** start Data rows **

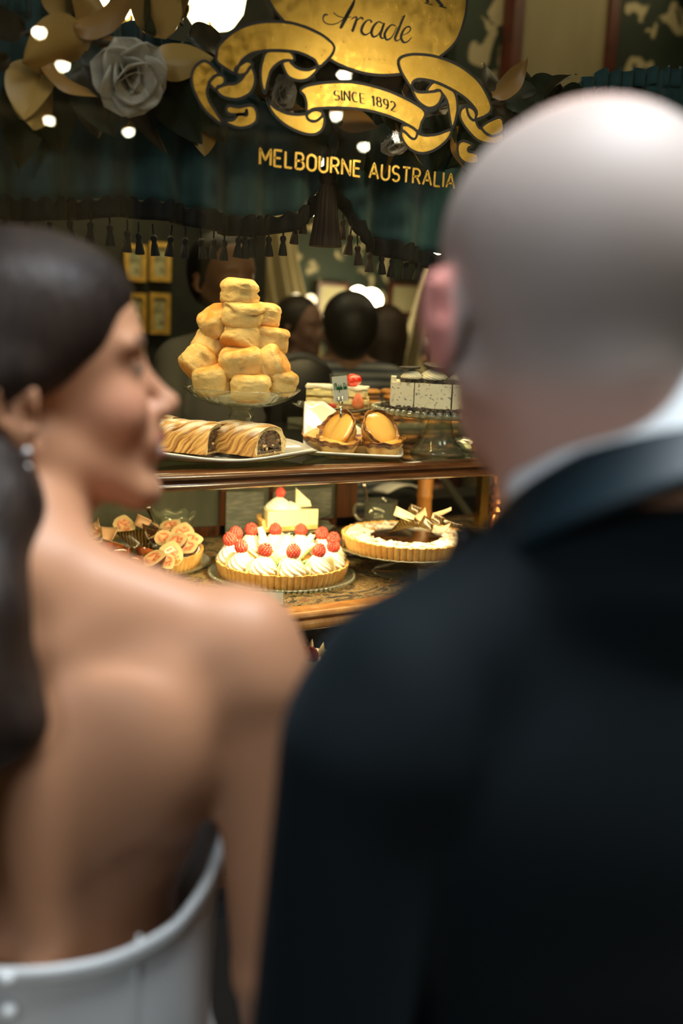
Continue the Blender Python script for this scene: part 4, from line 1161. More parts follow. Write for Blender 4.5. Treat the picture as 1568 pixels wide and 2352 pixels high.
for c, mm in [([(890, 1223, -.02), (922, 1188, .0), (960, 1196, -.01), (952, 1210, -.04)], m_bronze), ([(957, 1211, -.05), (974, 1182, -.02), (996, 1206, -.03), (992, 1220, -.05)], m_bronze),
              ([(932, 1175, .03), (943, 1156, .04), (970, 1168, .04), (952, 1186, .02)], m_bronze), ([(903, 1183, .0), (910, 1162, .01), (952, 1184, .0), (948, 1200, -.01)], m_whitechoc),
              ([(948, 1186, .02), (976, 1165, .03), (980, 1184, .02), (962, 1196, .0)], m_pinkchoc), ([(994, 1178, .0), (1036, 1165, .02), (1036, 1172, .02), (990, 1192, -.01)], m_pinkchoc),
              ([(984, 1192, -.01), (994, 1178, .0), (1022, 1190, .0), (1006, 1208, -.02)], m_bronze), ([(994, 1212, -.03), (1034, 1202, -.01), (1030, 1212, -.02), (1010, 1220, -.04)], m_pinkchoc), ([(1016, 1188, .01), (1062, 1206, .0), (1060, 1210, .0), (1014, 1196, .0)], m_bronze)]:
    shard_px(ct, CB, c, mm, .005)
# ---------------------------------------------------------------- cake slice on scalloped stand
SC = Vector((.975, 1.90, ZC))
st, h = stand('scalloped glass stand holding the single slice of cake', SC, .088, 1.135, .055, .022, mt=m_cut, wav=.02, k=12)
sl = thing('cake_slice', 'single slice of white chocolate cake with a raspberry on the rear stand', 'cake', (SC.x, SC.y, 1.140), rot=(0, 0, R_(-30)))
def wedge(R, ang, z0, z1, n=14, cr=0):
    P = [(0, 0)] + [(-R * math.cos(R_(-ang / 2 + ang * i / n)), R * math.sin(R_(-ang / 2 + ang * i / n))) for i in range(n + 1)]
    P = P[::-1]
    s = sum(P[i - 1][0] * P[i][1] - P[i][0] * P[i - 1][1] for i in range(len(P)))
    if s < 0: P = P[::-1]
    return G().prism(P, z0, z1)
M_ = Matrix.Translation((.055, -.01, 0)) @ RZ(R_(12))
g = wedge(.125, 34, 0, .010); g2 = G().add(g.v, g.f, M_)
for i in range(9):
    a = R_(-17 + 34 * (i + .5) / 9); g2.tube([(-.124 * math.cos(a), .124 * math.sin(a), 0), (-.129 * math.cos(a), .129 * math.sin(a), .026)], .0048, 8, M=M_)
put('crust', g2, m_crust, sl)
g = wedge(.118, 33, .010, .044); put('filling', G().add(g.v, g.f, M_), mat('pale_cheesecake', (.90, .80, .42), rough=.45, sss=.1), sl)
s = put('cream_swirl', SWIRL, None, sl, loc=(-.030, -.018, .040)); s.scale = (1.25, 1.1, .8)
s2 = put('cream_swirl', SWIRL, None, sl, loc=(-.006, -.014, .036)); s2.scale = (1.1, 1, .6)
put('raspberry', RASP, None, sl, loc=(-.028, -.018, .078), label='red raspberry')
put('chocolate_shard', shard_geo([(.005, -.01, .045), (.04, -.014, .05), (.036, -.012, .062), (.004, -.004, .088)], .003), m_whitechoc, sl, smooth=True)

# glass mug with spoon, glass bowl with spoon
def mug(label, c, r=.034, hgt=.058):
    t = thing('glass_mug', label, 'mug', c)
    put('cup', G().lathe([(.0001, 0), (r * .86, 0), (r * .95, .004), (r, .02), (r, hgt), (r * 1.01, hgt + .001), (r * .96, hgt), (r * .95, .02), (r * .85, .007), (.0001, .006)], 48), m_glass, t, smooth=True)
    put('handle', G().tube(catmull([(-r, 0, hgt * .8), (-r - .018, .002, hgt * .78), (-r - .022, .002, hgt * .45), (-r - .012, 0, hgt * .2), (-r + .001, 0, hgt * .18)], 6, False), .0042, 10), m_cut, t, rot=(0, 0, R_(-30)), smooth=True)
    return t
def spoon(label, a, b, r=.0026):
    a, b = Vector(a), Vector(b)
    t = thing('spoon', label, 'spoon', a, 'serving spoons')
    d = b - a
    put('handle', G().tube([d * (i / 8) for i in range(9)], [r * (.7 + .9 * (i / 8) ** 3) for i in range(9)], 10), m_steel, t, smooth=True)
    put('bowl', G().ball((0, 0, 0), .011, 16, sc=(.75, .4, 1.3)), m_steel, t, loc=(0, 0, 0), smooth=True)
    return t
p = at(872, 1200, 1.97); MGC = Vector((p.x, p.y, ZC))
# the mug stands on a small upturned block so its rim clears the tart
top = at(872, 1150, 1.97).z
solo('tin_box', G().box((-.05, -.04, 0), (.05, .04, top - ZC - .058)), m_black, 'dark low box under the glass mug', 'box', loc=MGC)
mug('clear glass mug with a handle standing behind the chocolate tart', MGC + Vector((0, 0, top - ZC - .058)), .040)
spoon('steel spoon leaning in the glass mug', at(852, 1180, 1.97), at(834, 1108, 1.97), .004)
p = at(400, 1215, 2.03); BC = Vector((p.x, p.y, ZC))
t = thing('glass_bowl', 'scalloped glass bowl half hidden behind the fig tart', 'bowl', BC)
hb = at(400, 1180, 2.03).z - ZC
put('cup', G().lathe([(.0001, 0), (.03, 0), (.012, .012), (.014, hb * .4), (.035, hb * .7), (.044, hb * .88), (.048, hb), (.045, hb), (.040, hb * .88), (.030, hb * .74), (.0001, hb * .62)], 64, rf=lambda a, i, r, z: 1 + (.05 * math.cos(a * 8) if 3 < i < 9 else 0), zf=lambda a, i, r, z: .004 * math.cos(a * 8) if 3 < i < 9 else 0), m_cut, t, smooth=True)
spoon('steel spoon standing in the glass bowl behind the figs', at(358, 1215, 2.0), at(338, 1160, 2.0), .005)
# loose brown pastry piece on the cloth, small price cards in clear holders
p = atz(838, 1286, ZC)
solo('brown_leaf_ornament', G().ball((0, 0, .008), .034, 18, sc=(1, .6, .25)), mat('brown_ornament', (.05, .025, .015), rough=.5), 'dark brown oval ornament lying between the two front tarts', 'ornament', loc=(p.x, p.y + .03, ZC), smooth=True)
def holder(label, p, w, hgt, rz=-25, text=False):
    t = thing('price_card', label, 'card', p, 'cards in clear holders', rot=(R_(-8), 0, R_(rz)))
    put('holder', G().box((-w / 2, 0, 0), (w / 2, .0012, hgt)).box((-w / 2, -.001, 0), (w / 2, .018, .0012)), m_glass, t)
    put('paper', G().box((-w / 2 + .003, .0012, .003), (w / 2 - .003, .0018, hgt - .005)), m_card, t)
    return t
holder('clear card holder half hidden by the shoulder of the man', atz(1003, 1345, ZC) + Vector((0, .02, 0)), .06, .032)
holder('clear card holder just above the shoulder of the woman', atz(615, 1392, ZC), .06, .030)

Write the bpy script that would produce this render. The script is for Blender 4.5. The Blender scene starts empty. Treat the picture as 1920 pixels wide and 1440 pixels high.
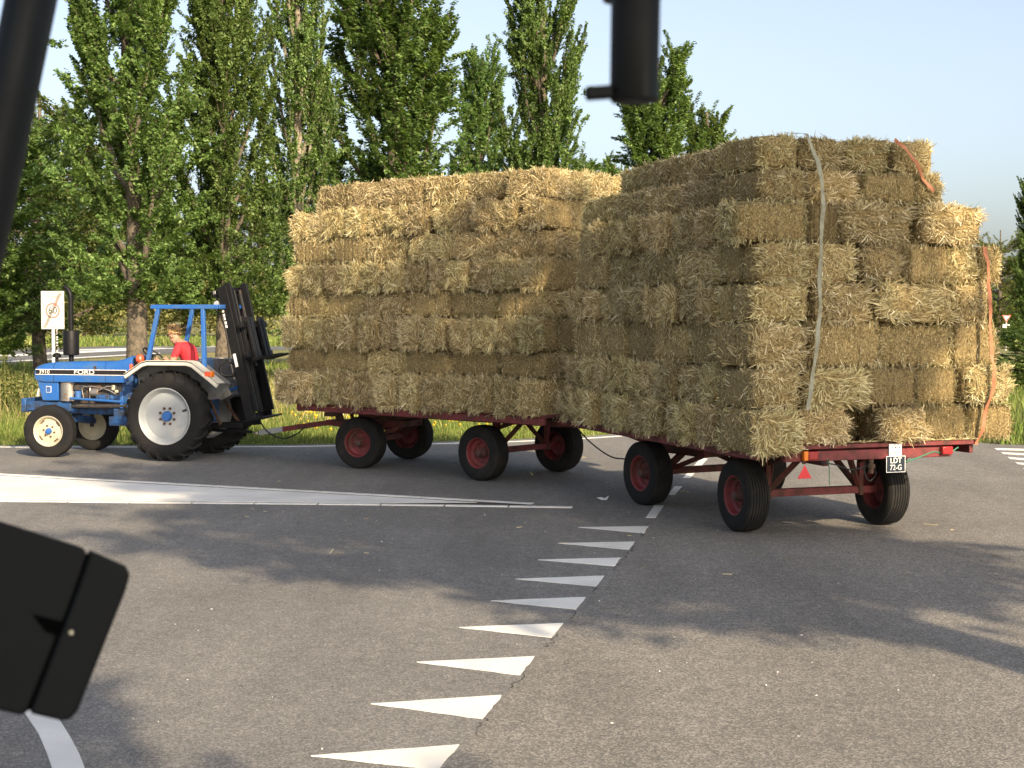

** end Data rows **

§ Goal: Find how many lines in the records contain the string "Write", then give the number alone.

§ Task solution: 2